The three sources are:
map.geohive.ie (use co-ordinates 696460,631312)
landdirect.ie (no search facility that I am aware of – the location is immediately west of Macmine in Wexford. The site does display the same co-ordinates as used by geohive.ie but with no way to directly go there)
Googlemaps – embedded below:
Looking at the googlemap image above, the dark line running roughly left to right across the centre is the stream in question.
Reverting to the oldest map of the area – the 25″ OS map on geohive.ie, there is a clear u bend in the river east of the road running north – south (roughly centre of the image above). This is odd, because if you overlay the earlier (pre railway) 6 inch map on this on the site, the river was straightened out east of this point to allow the railway to be built. Why they left this bend rather than canalising the river and reducing the need to buy an awkward peninusla for a location that was only ever going to be a temporary terminus is lost to time.

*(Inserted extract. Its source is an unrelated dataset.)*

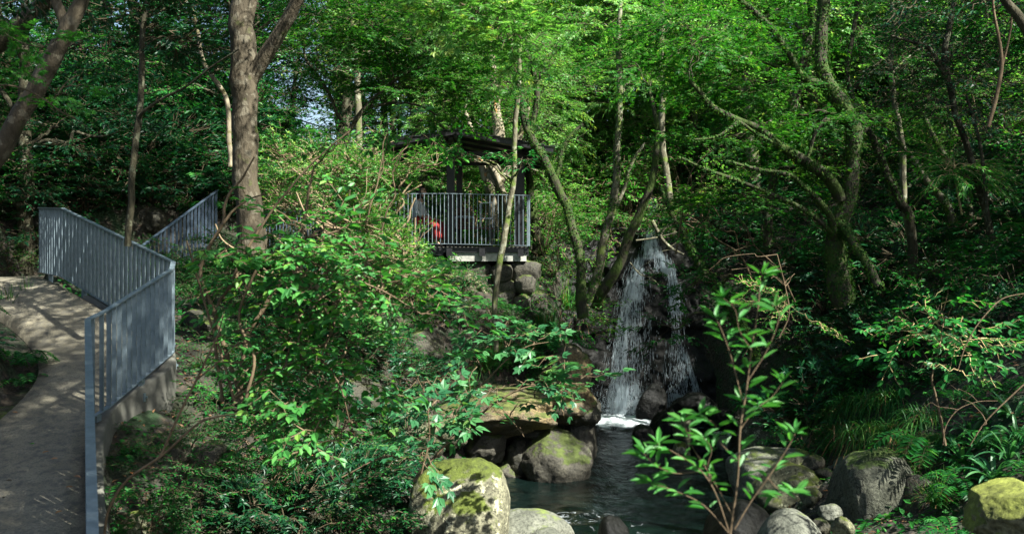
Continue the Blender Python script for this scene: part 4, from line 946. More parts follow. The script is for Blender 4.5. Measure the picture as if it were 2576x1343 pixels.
def tree(name, label, cat, group, stems, blobs, kind, bark, leafm, seed=0, rough=.10, sides=10, scale=1.0, twigm='twig_dark', ivy=0, flat=False, limb=.45, upj=.25, base=None, crown='crown', ivy_size=.045, links=3):
    """stems: list of (pts, radii); blobs as from blob(); leaves hang on limbs grown from the nearest stem point"""
    rg = np.random.default_rng(seed); base = np.array(stems[0][0][0] if base is None else base, float)
    root = empty(name, base); tag(root, label, cat, group)
    T_ = Acc(); allP = []; allR = []
    for i, (P, R) in enumerate(stems):
        P, R = smooth_path(P, R, 5)
        if len(P) > 6: P[1:-1] += fbm(P[1:-1] * 2.5 + i, seed + i, 2)[:, None] * np.array([R[1:-1] * .5, R[1:-1] * .2, R[1:-1] * 0]).T
        T_.tube(P, R, sides, rough, seed + i); allP.append(P); allR.append(R)
    AP = np.concatenate(allP); AR = np.concatenate(allR)
    A = Acc()
    for (c, r, n) in blobs:
        d = np.linalg.norm(AP - c - (0, 0, -.35 * abs(c[2] - base[2]) * .3), axis=1) + 0 * AP[:, 2]; k = int(np.argmin(d))
        o = AP[k]; rr = min(AR[k] * limb, .05 + .02 * np.linalg.norm(c - o)); rr = max(rr, .008)
        C = curve(o, c, .10, rg, 7); Cs, Rs = smooth_path(C, np.linspace(rr, rr * .35, 7), 3); T_.tube(Cs, Rs, 6, .08, seed)
        P, f = blob_pts(c, r, n, rg, flat)
        put_sprays(A, kind, P, f, rg.uniform(.7, 1.25, n) * scale, rg, upj if not flat else .1)
        for j in range(0, n, links):   # twigs joining the sprays to the limb
            q = Cs[int(len(Cs) * rg.uniform(.35, .99))]; cc = curve(q, P[j], rg.uniform(-.05, .12), rg, 5, .10)
            V, Qd = tube(cc, np.linspace(max(.006, rr * .22), .003, 5), 3); A.add(V, Qd, 1)
    link('trunk', T_.mesh('trunk', [M[bark]], base), root)
    if blobs: link(crown, A.mesh(crown, [M[leafm], M[twigm]], base), root)
    if ivy:
        I = Acc(); w = AR / AR.sum(); k = rg.choice(len(AP), ivy, p=w); k2 = np.minimum(k + 1, len(AP) - 1); t = rg.random(ivy)[:, None]
        same = np.linalg.norm(AP[k2] - AP[k], axis=1) < 1.5
        k2 = np.where(same, k2, k)
        C = AP[k] * (1 - t) + AP[k2] * t; th = rg.random(ivy) * 2 * PI
        tg = norm(AP[k2] - AP[k] + 1e-6); n1 = norm(np.cross(tg, (0.3, 1, .2))); n2 = np.cross(tg, n1)
        nn = n1 * np.cos(th)[:, None] + n2 * np.sin(th)[:, None]
        P = C + nn * (AR[k][:, None] * rg.uniform(.95, 1.25, (ivy, 1)) + .01)
        keep = fbm(P * 1.7, seed + 5, 2) > -.25; P = P[keep]; nn = nn[keep]; m = len(P)
        D = np.cross(nn, rg.normal(0, 1, (m, 3))) - (0, 0, .4); s = ivy_size * rg.uniform(.6, 1.3, m)
        V, Q, R = leaves(P, D, norm(nn + rg.normal(0, .35, (m, 3))), s, s * .8, 'quad', rg.random(m)); I.add(V, Q, 0, R)
        link('ivy', I.mesh('ivy', [M['leaf_ivy']], base), root)
    return root

def px_stem(pts, D, w):
    """pts in picture pixels, D a number or list, w widths in pixels"""
    n = len(pts); D = np.full(n, D, float) if np.isscalar(D) else np.asarray(D, float)
    w = np.interp(np.linspace(0, 1, n), np.linspace(0, 1, len(w)), w)
    return np.array([at(x, y, d) for (x, y), d in zip(pts, D)]), w / F * D / 2
# ------------------------------------------------------------------ the named trees
B = blob
# big trunk in the left middle
s1 = px_stem([(628, 640), (624, 540), (619, 430), (614, 320), (614, 200), (612, 90), (611, -20), (608, -160), (600, -420)], 14, [80, 66, 62, 64, 66, 63, 62, 56, 40])
s2 = px_stem([(622, 215), (645, 175), (690, 105), (728, 40), (755, -15), (800, -120), (850, -260)], [14, 14, 13.9, 13.8, 13.7, 13.5, 13.3], [44, 40, 36, 33, 30, 26, 20])
tree('tree', 'big smooth grey brown trunk that forks with one limb leaning right', 'tree', None, [s1, s2], [B(560, -300, 14.5, 320, 90, 1.6, 60), B(860, -330, 13, 260, 90, 1.5, 40)] + [(np.array(c), np.array((2.3, 2.2, 1.0)), 130) for c in ((-9.2, 14.5, 8.8), (-1.2, 16.2, 8.8), (-5, 15.5, 8.2), (-2.8, 18, 8.6), (-6.5, 19, 9), (-3.2, 14.2, 7.6), (-7.5, 15.5, 9))], 'oval', 'bark_beech', 'leaf_mid', 1, rough=.07, sides=20)  # high crown clumps above the view, added to shade the left slope
# leaning trunk at the left edge
s1 = px_stem([(-70, 480), (0, 372), (45, 300), (92, 235), (130, 160), (168, 75), (195, 20), (225, -60), (280, -200)], 8.5, [56, 50, 46, 46, 44, 40, 36, 30, 20])
s2 = px_stem([(165, 85), (155, 45), (138, 0), (120, -60)], 8.5, [30, 26, 24, 20])
tree('tree', 'pale brown trunk leaning in across the upper left corner', 'tree', None, [s1, s2], [B(60, -120, 9, 200, 60, 1, 20), B(200, -150, 9.5, 220, 60, 1, 20), B(330, -100, 11, 160, 50, 1, 14)], 'oval', 'bark_beech', 'leaf_dark', 2, rough=.12, sides=16)
s1 = px_stem([(-60, 150), (20, 85), (75, 40), (125, -10), (180, -90)], 10.5, [52, 48, 44, 38, 30])
tree('tree', 'dark shaded limb crossing the extreme upper left corner', 'tree', None, [s1], [B(60, -160, 11, 160, 60, 1, 10)], 'oval', 'bark_dark', 'leaf_dark', 3)
tree('tree', 'added unseen tree whose leafy limbs overhead shade the path', 'tree', None, [(np.array([(5.6, 2.0, -2.4), (5.4, 2.4, 2), (4.8, 3.0, 5), (3.4, 3.4, 6.2), (1.5, 4.4, 6.4)]), np.array([.26, .22, .17, .12, .06])), (np.array([(4.8, 3.0, 5), (2.5, 5.2, 6.6), (-.5, 8, 6.8)]), np.array([.13, .09, .04]))],
     [(np.array((1.9, 1.7, 6.0)), np.array((1.0, 1.3, .6)), 220), (np.array((.75, 3.8, 6.1)), np.array((.8, 1.6, .7)), 200), (np.array((.3, 6.4, 6.4)), np.array((1.2, 1.6, .7)), 170), (np.array((-.7, 9.0, 6.6)), np.array((1.4, 1.6, .7)), 110)], 'far', 'bark_dark', 'leaf_mid', 77)  # out-of-view tree, its crown added and shaped to shade the path
# thin dark trunk with a side branch
s1 = px_stem([(322, 620), (330, 475), (340, 375), (350, 280), (357, 175), (362, 60), (372, 0), (378, -80), (390, -220)], 12.5, [17, 16, 17, 16, 15, 14, 13, 12, 8])
s2 = px_stem([(348, 300), (365, 278), (415, 245), (465, 220), (530, 170), (600, 125)], [12.5, 12.4, 12.3, 12.2, 12.1, 12], [9, 8, 7, 6, 5, 4])
tree('tree', 'thin dark straight trunk with one long rising twig left of the big trunk', 'tree', None, [s1, s2], [B(400, 30, 13, 90, 40, .8, 14), B(300, 60, 13.4, 110, 40, .8, 12), B(420, 95, 12.8, 70, 30, .6, 8)], 'broad', 'bark_dark', 'leaf_dark', 4, rough=.06)
s1 = px_stem([(580, 420), (577, 320), (572, 255), (550, 215), (525, 180), (507, 135), (500, 85), (482, 15), (470, -60)], 15.5, [13, 12, 12, 12, 11, 10, 9, 8, 6])
tree('tree', 'slender pale crooked stem just left of the big trunk', 'tree', None, [s1], [B(480, 90, 15.5, 110, 50, .9, 18), B(560, 170, 15.8, 60, 40, .6, 8)], 'broad', 'bark_pale', 'leaf_dark', 5, rough=.06)
s1 = px_stem([(906, 420), (902, 300), (897, 175), (889, 80), (875, -10), (860, -140)], 25, [20, 18, 17, 16, 14, 10])
tree('tree', 'straight grey trunk rising left of the pavilion roof', 'tree', None, [s1], [B(860, -20, 25, 130, 60, 1.6, 26), B(950, 130, 25.5, 110, 60, 1.4, 24), B(820, 180, 25, 100, 60, 1.4, 20)], 'oval', 'bark_lichen', 'leaf_dark', 6, scale=1.2)
# thin front tree before the pavilion
s1 = px_stem([(1247, 885), (1246, 770), (1254, 670), (1264, 620), (1279, 540), (1292, 450), (1295, 350), (1304, 210), (1309, 85), (1314, -20), (1320, -140)], 18.9, [15, 15, 16, 17, 15, 14, 13, 12, 11, 9, 6])
tree('tree', 'slim pale speckled trunk curving up in front of the pavilion railing', 'tree', None, [s1], [B(1330, 400, 18.6, 50, 12, .4, 6), B(1190, 400, 18.6, 55, 16, .4, 7), B(1150, 385, 18.6, 40, 14, .4, 4), B(1300, 230, 19, 90, 50, .8, 12)], 'near', 'bark_lichen', 'leaf_mid', 7, rough=.05, sides=12, scale=1.25, links=1)
# ivy-green trunk right of the pavilion
s1 = px_stem([(1466, 800), (1460, 690), (1450, 615), (1434, 550), (1414, 495), (1389, 440), (1358, 385), (1326, 325), (1312, 250), (1300, 190)], [19.5, 19.6, 19.7, 19.8, 19.8, 19.8, 19.8, 19.8, 19.9, 20], [30, 25, 25, 24, 24, 24, 25, 22, 18, 12])
s2 = px_stem([(1395, 450), (1404, 430), (1414, 380), (1434, 345), (1466, 312)], 19.8, [14, 13, 12, 11, 8])
s3 = px_stem([(1330, 335), (1345, 280), (1352, 235), (1340, 170), (1322, 120), (1316, 40), (1320, -60)], 19.9, [16, 15, 15, 13, 12, 10, 8])
tree('tree', 'ivy-speckled dark trunk leaning left over the pavilion roof', 'tree', None, [s1, s2, s3], [B(1300, 60, 20, 110, 70, 1.3, 26), B(1250, 190, 20, 80, 50, 1, 14), B(1390, 160, 20.5, 90, 60, 1, 16)], 'oval', 'bark_moss', 'leaf_bright', 8, ivy=2600, ivy_size=.04, sides=12)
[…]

Moving on in time, from the Googlemap image above (and the modern day map on geohive.ie), the bend in the river is gone (see image above). However, there is an interesting aspect connected with this. The landdirect.ie website (showing parcels of land registered with the Land Registry) clearly shows the adjacent property with a site boundary following the original river line – complete with bend. The land occupied by the railway is not on the Land Registry* and is not specifically delinated, except by exception (i.e. other sites being registered marks it out by being what is left). As such, it would appear that the railway company did buy this piece of land, including the peninsula up to the original river boundary but deviation of the river since has isolated it.
* There are two parallel systems of land ownership registration in Ireland – the Land Registry and the Registry of Deeds. An analysis of this is beyond the scope of this site – however, it is sufficient to note that land on the latter, when sold going forward, will move to the former and will also then appear as a delineated site on the landdirect.ie website. In fact, when I sold my previous house in Celbridge in 2018, the property underwent this transfer – I had to pay for a 5 minute job involving a “surveyor” with one of those laser distance measuring devices to take 3 or 4 measurements around the property boundary. I understand that the purchaser of the house had it worse, as they had to pay a more substantial fee to the Land Registry to formalise the transfer!
As for the question why isn’t the railway site on the Land Registry? When the railways were closed, if the land was sold in full compliance with transfer rules (this is a can of worms beyond the scope of this post), this was in the days before the process of transferring property to the Land Registry and as such, the land would not be on the Land Registry until sold again.
It may also still be in CIE “ownership” but with squatters rights having being ceded to adjacent landowners. A full paper could probably be written on these issues.